Problem
Every line holding the string "scene" should be gathered.

________________

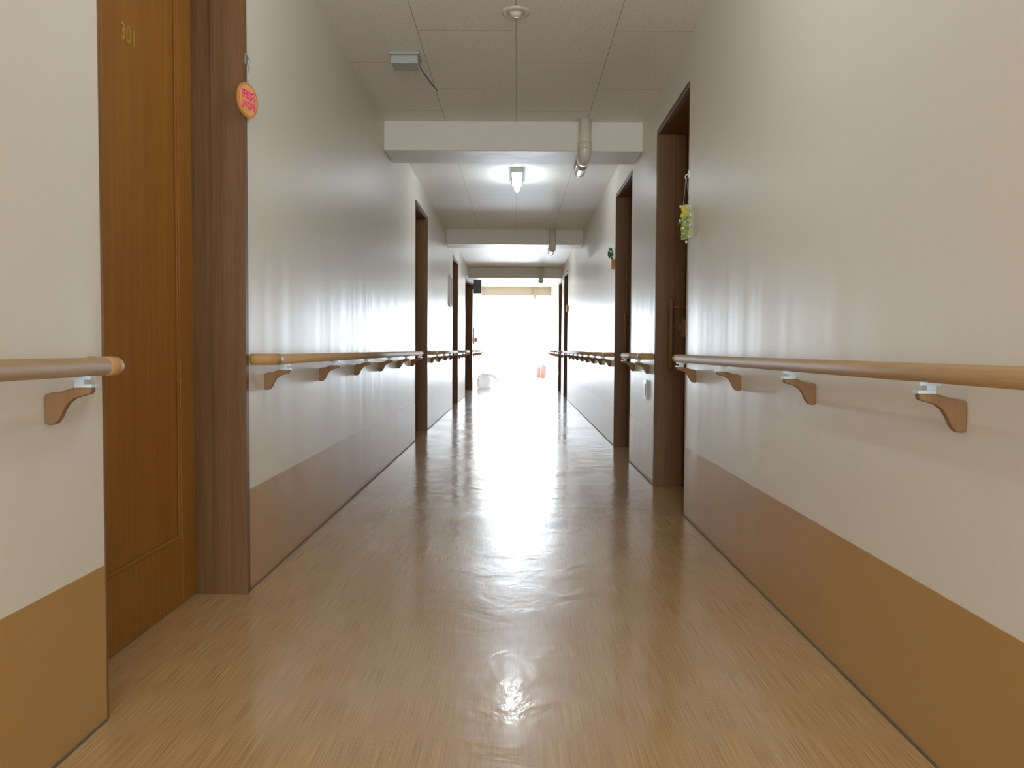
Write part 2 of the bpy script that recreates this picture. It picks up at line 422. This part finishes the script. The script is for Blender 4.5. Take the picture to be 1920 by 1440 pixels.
def handrail(side, y0, y1, br, label):
    F = XL if side == 'left' else XR
    s = 1 if side == 'left' else -1
    r_ = root('handrail', (F, y0, RZ), label, 'handrail', 'wooden handrails along the corridor')
    R = 0.045; xc = F+s*RO
    mb = MB().tube([(xc, y0+R+0.03, RZ), (xc, (y0+y1)/2, RZ), (xc, y1-R-0.03, RZ)], RR, 20)
    mesh_obj('rail', mb, M_rail, origin=(xc, y0+R, RZ), parent=r_)
    for (ye, d) in ((y0, 1), (y1, -1)):
        pts = [(F+s*0.001, ye+d*RR, RZ)]
        cx, cy = F+s*(RO-R), ye+d*(RR+R)
        for k in range(0, 9):
            an = math.pi/2*k/8
            pts.append((cx+s*R*math.sin(an), cy-d*R*math.cos(an), RZ))
        pts.append((xc, ye+d*(R+RR+0.035), RZ))
        mesh_obj('end_cap', MB().tube(pts, RR+0.0012, 20), M_cap, origin=(F, ye, RZ), parent=r_)['label'] = 'orange-tan resin curved end cap'
    for yb in br:
        b1 = bpy.data.objects.new('bracket', me_brk); b1.rotation_euler = (0, 0, 0 if s == 1 else math.pi)
        md = b1.modifiers.new('bevel', 'BEVEL'); md.width = 0.004; md.segments = 2
        place(b1, (F, yb, RZ), r_)
        c1 = bpy.data.objects.new('bracket_clip', me_clip)
        c1.parent = b1; COL.objects.link(c1); c1['label'] = 'pale grey metal clip'
def rng(a, step, b_):
    o = []
    while a < b_: o.append(a); a += step
    return o
lab = 'round beech handrail on curved wooden wall brackets'
handrail('left', -1.2, 1.79, [-0.77, 0.03, 0.83, 1.61], lab+' before door 301')
handrail('left', 2.84, 7.42, [3.01, 3.85, 4.69, 5.52, 6.36, 7.20], lab+' after door 301')
handrail('left', 8.56, 11.78, rng(8.85, 0.85, 11.7), lab)
handrail('left', 12.95, 14.68, rng(13.15, 0.7, 14.6), 'short '+lab)
handrail('left', 17.25, 21.7, rng(17.5, 0.85, 21.5), lab+' towards the exit')
handrail('right', -1.2, 4.12, [-0.79, 0.0, 0.79, 1.58, 2.37, 3.16, 3.95], 'long '+lab)
handrail('right', 5.17, 6.17, [5.33, 6.0], 'short '+lab+' between two doors')
handrail('right', 7.26, 13.87, rng(7.5, 0.8, 13.8), 'long '+lab)
handrail('right', 15.0, 15.73, [15.15, 15.58], 'short '+lab+' between two doors')
handrail('right', 16.9, 21.3, rng(17.2, 0.8, 21.2), lab+' towards the exit')

# ---- fluorescent lights
def build_light(yc):
    r_ = root('ceiling_light', (-0.005, yc, H), 'white batten ceiling light with glowing fluorescent tube', 'ceiling light', 'fluorescent lights along the ceiling')
    Lh = 0.30
    mb = MB().prism([(-0.060, H), (0.050, H), (0.040, H-0.045), (-0.050, H-0.045)], 'Y', yc-Lh, yc+Lh)
    mesh_obj('housing', mb, M_white, origin=(-0.005, yc, H), parent=r_, bevel=0.003)
    for d in (-1, 1):
        s_ = MB().box(-0.013, 0.003, yc+d*(Lh-0.03), yc+d*(Lh-0.045), H-0.072, H-0.04)
        mesh_obj('socket', s_, M_white, origin=(-0.005, yc+d*Lh, H-0.05), parent=r_, bevel=0.002)
    zt = H-0.076
    t = MB().tube([(-0.005, yc-Lh, zt), (-0.005, yc-Lh+0.008, zt), (-0.005, yc, zt), (-0.005, yc+Lh-0.008, zt), (-0.005, yc+Lh, zt)], 0.024, 16, r_list=[0.018, 0.024, 0.024, 0.024, 0.018])
    mesh_obj('tube', t, M_tube, origin=(-0.005, yc, zt), parent=r_)
for yc in (-2.9, 2.2, 7.45, 12.8, 18.0): build_light(yc)

# ---- round ceiling downlight
YDL = 3.89
r_ = root('downlight', (-0.012, YDL, H), 'small round recessed ceiling downlight with cream ring', 'ceiling light')
mb = MB()
def ring(mb, c, prof, seg=32):
    n0 = len(mb.v); m = len(prof)
    for k in range(seg):
        an = 2*math.pi*k/seg
        for (r, z) in prof: mb.v.append((c[0]+r*math.cos(an), c[1]+r*math.sin(an), c[2]+z))
    for k in range(seg):
        k2 = (k+1) % seg
        for i in range(m-1):
            mb.f.append([n0+k*m+i, n0+k*m+i+1, n0+k2*m+i+1, n0+k2*m+i]); mb.sm.append(True)
ring(mb, (-0.012, YDL, H), [(0.066, 0.0), (0.064, -0.006), (0.050, -0.012), (0.042, -0.006), (0.040, 0.0)])
mesh_obj('trim_ring', mb, M_pipe, origin=(-0.012, YDL, H), parent=r_)
mb = MB(); ring(mb, (-0.012, YDL, H), [(0.040, -0.001), (0.030, -0.010), (0.022, -0.020), (0.012, -0.024), (0.0005, -0.025)])
mesh_obj('lens', mb, M_wbead, origin=(-0.012, YDL, H), parent=r_)

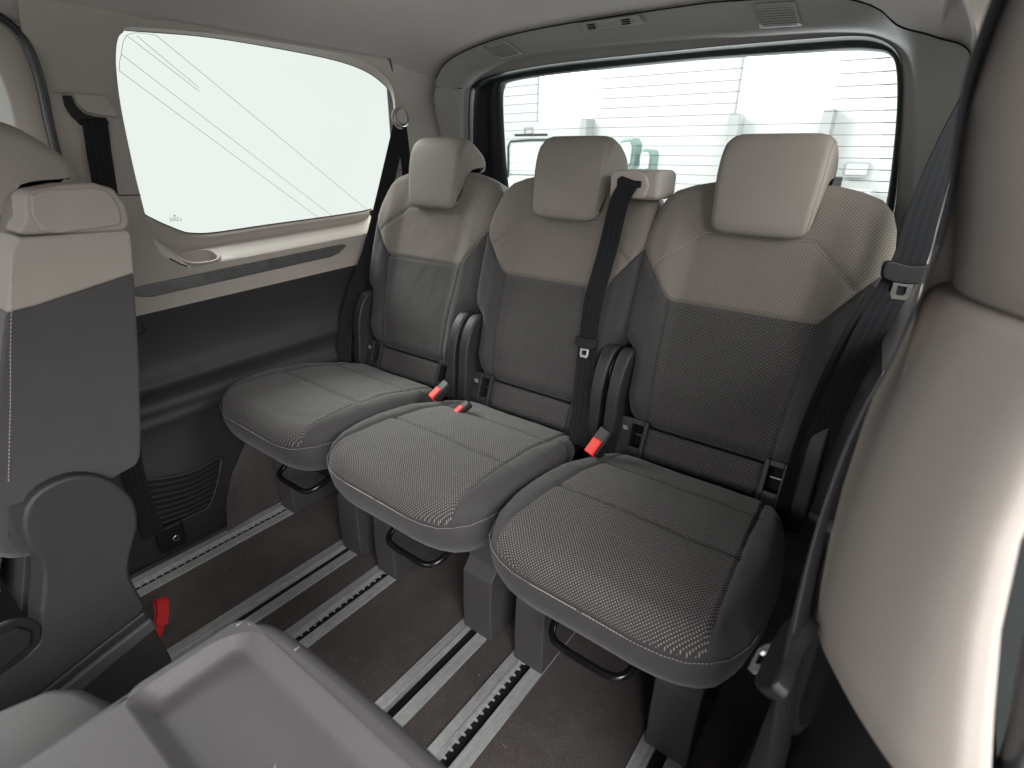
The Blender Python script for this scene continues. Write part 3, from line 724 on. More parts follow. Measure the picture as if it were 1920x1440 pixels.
# cushion
CWt = [(.525, .085), (.528, .120), (.535, .150), (.547, .176), (.565, .195), (.60, .210), (.65, .217), (.74, .217), (.82, .210), (.88, .200), (.93, .184), (.965, .170), (.985, .150)]
def Wc(y): return lerp_table(CWt, y)
def bc(y): return min(Wc(y), .172 - (y-.53)*.058)
out_c = [(w, y) for y, w in CWt] + [(-w, y) for y, w in CWt[::-1]]
def ctop(y): return float(np.interp(y, [.525, .60, .70, .80, .90, .99], [.436, .444, .446, .434, .413, .390]))
def csurf(pts, r=.036):
    d = dist_poly(pts, out_c)
    s1 = dist_poly(pts, [(-.19, .718), (.19, .718)], False); s2 = dist_poly(pts, [(-.18, .875), (.18, .875)], False)
    out = []
    for (x, y), dd, a, b_ in zip(pts, d, s1, s2):
        h = 0
        if dd < r: h = math.sqrt(max(0, r*r - (r-dd)**2)) - r
        rr = h*(1 if y < .9 else .6)
        side = .004*smooth(.15, .18, abs(x))
        gr = .0045*math.exp(-((abs(x)-bc(y))/.004)**2)*(1 if Wc(y) > bc(y)+.002 else 0)
        ins = 1 if abs(x) < .165 else 0
        puff = .005*math.sin(max(0, min(1, (y-.53)/.188))*math.pi) + .004*math.sin(max(0, min(1, (y-.718)/.157))*math.pi)
        z = ctop(y) + rr + side - gr - ins*(.0055*math.exp(-(a/.005)**2) + .005*math.exp(-(b_/.005)**2)) + puff*(1-(x/.22)**2) + .0030*noise.noise(Vector((x*9, y*9, 7.7))) + .0012*noise.noise(Vector((x*26, y*40, 2.2)))
        out.append(Vector((x, y, z)))
    return out
def cush_patch(name, ys, lo, hi, nu, m, parent):
    pts = []; uv = []
    for y in ys:
        a, b_ = lo(y), hi(y)
        for j in range(nu):
            tt = j/(nu-1); tt = .5 - .5*math.cos(math.pi*tt)*.35 - .5*(1-2*tt)*.65
            x = a + (b_-a)*tt; pts.append((x, y)); uv.append((x, y))
    S = csurf(pts); rows = [S[i*nu:(i+1)*nu] for i in range(len(ys))]
    # uv follows the surface length so the weave does not stretch over the front roll
    uvr = []
    L = [0]*nu
    for i in range(len(ys)):
        if i: L = [L[j] + (rows[i][j] - rows[i-1][j]).length for j in range(nu)]
        uvr.append([(pts[i*nu+j][0], L[nu//2]) for j in range(nu)])
    return grid(name, rows, m, parent, uv=uvr)
def span(a, b_, n, e=0.0):
    return [a + (b_-a)*(i/(n-1)) for i in range(n)]
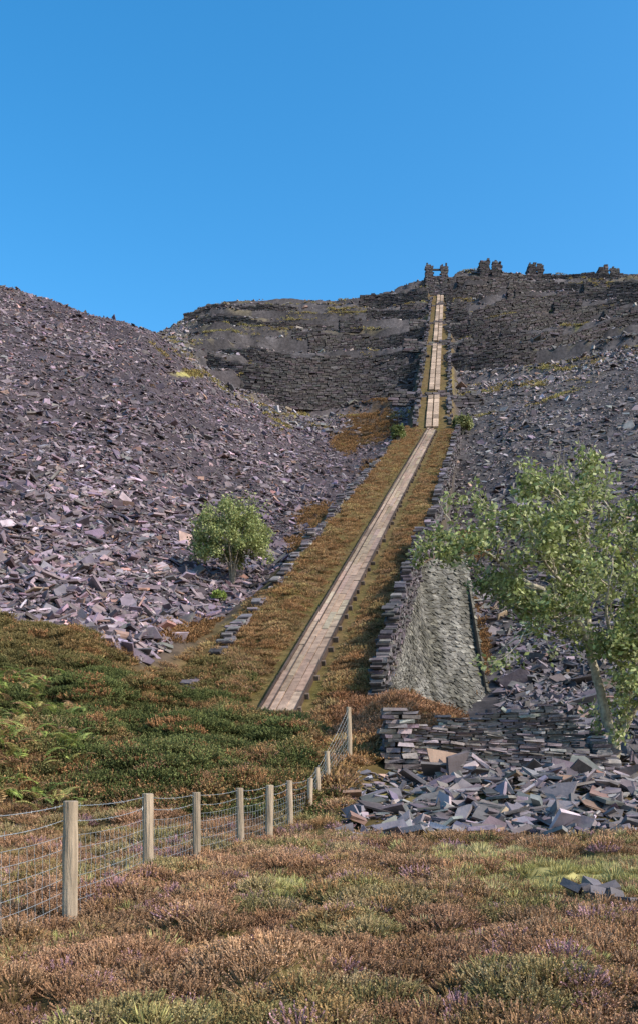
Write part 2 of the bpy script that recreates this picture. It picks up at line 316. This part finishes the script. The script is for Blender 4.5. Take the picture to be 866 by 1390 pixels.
boxes(g,np.array(C),np.array(R),np.array(H),np.array(cl),.01);g.out('rails_and_sleepers',M_path,parent=pt)
C=[];R=[];H=[];cl=[];d=141;g=Geo()
u=np.array([.139,1,.623]);u/=np.linalg.norm(u);v=np.cross(u,[0,0,1]);v/=np.linalg.norm(v);w=np.cross(v,u);rr=np.stack([v,u,w],1)
while d<281:
    stp=rng.uniform(1.2,3);dm=d+stp/2
    if not(158<d<163 or 205<d<208 or 232<d<234):
      for oo in (-.52,.52):
        C.append([float(xc(dm))+oo,dm,float(zb(dm))+.25+rng.normal(0,.03)]);R.append(rr);H.append([.43,stp*.59,.15]);cl.append(PC*1.15*math.exp(rng.normal(0,.2)))
    d+=stp
boxes(g,np.array(C),np.array(R),np.array(H),np.array(cl),.05)
g.out('upper_steps',M_path,parent=pt)
g=Geo()
for dd in (160,206,233,262):
    xx=float(xc(np.array(dd)));drywall(g,[(xx-7,dd),(xx+7,dd+1)],lambda x,y:float(zb(np.array(dd)))-1.5,lambda s:2.2+.4*math.sin(s),.8,.4,1.1,ccol(B_*.7))
for o_ in (-2.6,2.6):
    rr_=rag(int(o_*10)+50,1.4);drywall(g,alongpts(o_,142,280,60),lambda x,y:zbed(x,y)-1,lambda s:1.4+rr_(s*.4),.6,.4,1.1,ccol(B_*.75),skip=.15,prot=.2)
g.out('incline_side_wall',M_wall)
# ---------------------------------------------------------------- quarry buildings on the hill
def ruin(name,px,d,w,dep,h,col=.7,gap=True,zoff=-1):
    g=Geo();x=(px-CX)/F*d;z0=float(ground(np.array([x]),np.array([d]))[0])+zoff;zf=lambda a,b:z0
    c=ccol(B_*col);h=h-zoff
    if gap:
        drywall(g,[(x-w/2,d),(x-w*.12,d)],zf,lambda s:h*(1-.1*math.sin(s*2)),.8,.4,.9,c);drywall(g,[(x+w*.12,d),(x+w/2,d)],zf,lambda s:h*(.85+.12*math.sin(s*2)),.8,.4,.9,c)
    else: drywall(g,[(x-w/2,d),(x+w/2,d)],zf,lambda s:h*(.85+.15*math.sin(s*1.3+px)),.8,.4,.9,c)
    drywall(g,[(x-w/2,d+.4),(x-w/2,d+dep)],zf,lambda s:h*.9,.8,.4,.9,c);drywall(g,[(x+w/2,d+.4),(x+w/2,d+dep)],zf,lambda s:h*.9,.8,.4,.9,c)
    drywall(g,[(x-w/2,d+dep),(x+w/2,d+dep)],zf,lambda s:h*.8,.8,.4,.9,c);g.out(name,M_wall)
for (px,d,w,dp,h) in [(622,250,3.5,3,4.5),(806,245,5,4,6.5),(740,268,4,3,3.5),(826,296,6,4,4.5),(652,225,5,3,3),(770,230,6,3,3.5),(700,205,6,3,3.5),(558,258,5,3,3),(840,210,6,4,4),(415,232,6,3,3),(665,287,6,4,4),(727,298,4,4,4),(500,196,5,3,3),(790,265,5,3,4),(860,262,5,3,4),(690,248,5,3,3.5),(640,196,5,3,4),(540,205,4,3,3),(640,262,4,3,4),(475,240,5,3,3)]:
    ruin('ruined_quarry_hut',px,d,w,dp,h,.48,gap=rng.random()<.4)
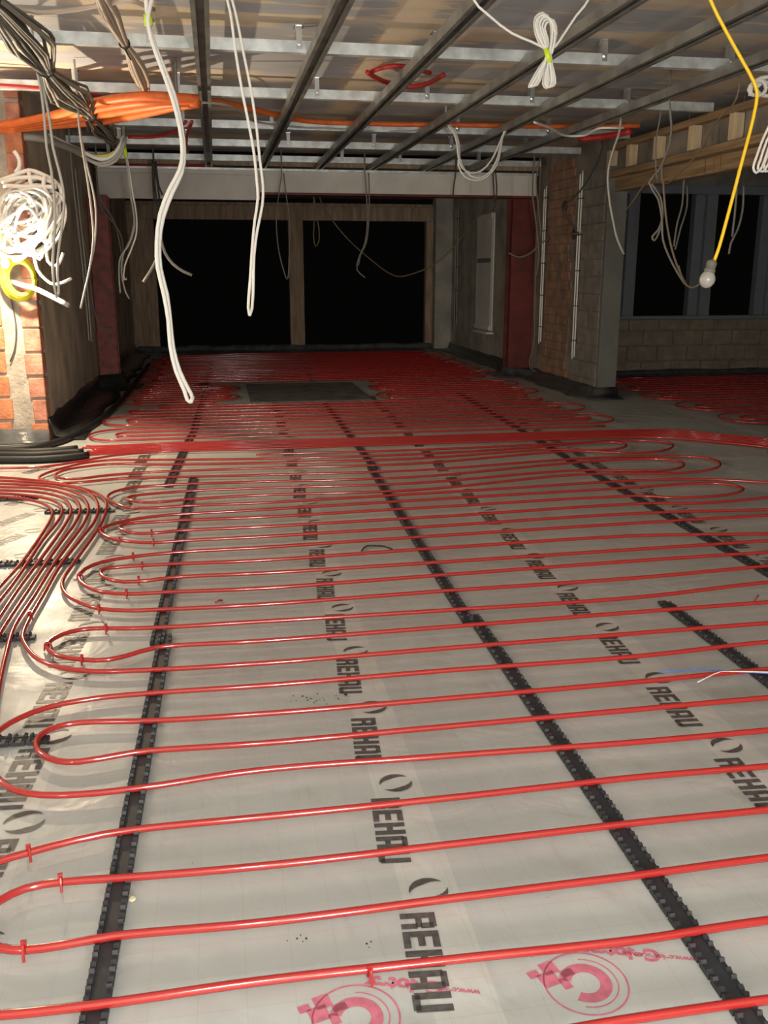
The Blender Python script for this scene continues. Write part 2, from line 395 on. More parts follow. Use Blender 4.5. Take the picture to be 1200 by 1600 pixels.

________________

Response to this exercise
The Blender Python script for this scene continues. Write part 3, from line 724 on. More parts follow. Measure the picture as if it were 1920x1440 pixels.
The Blender Python script for this scene continues. Write part 2, from line 395 on. More parts follow. Use Blender 4.5. Take the picture to be 1200 by 1600 pixels.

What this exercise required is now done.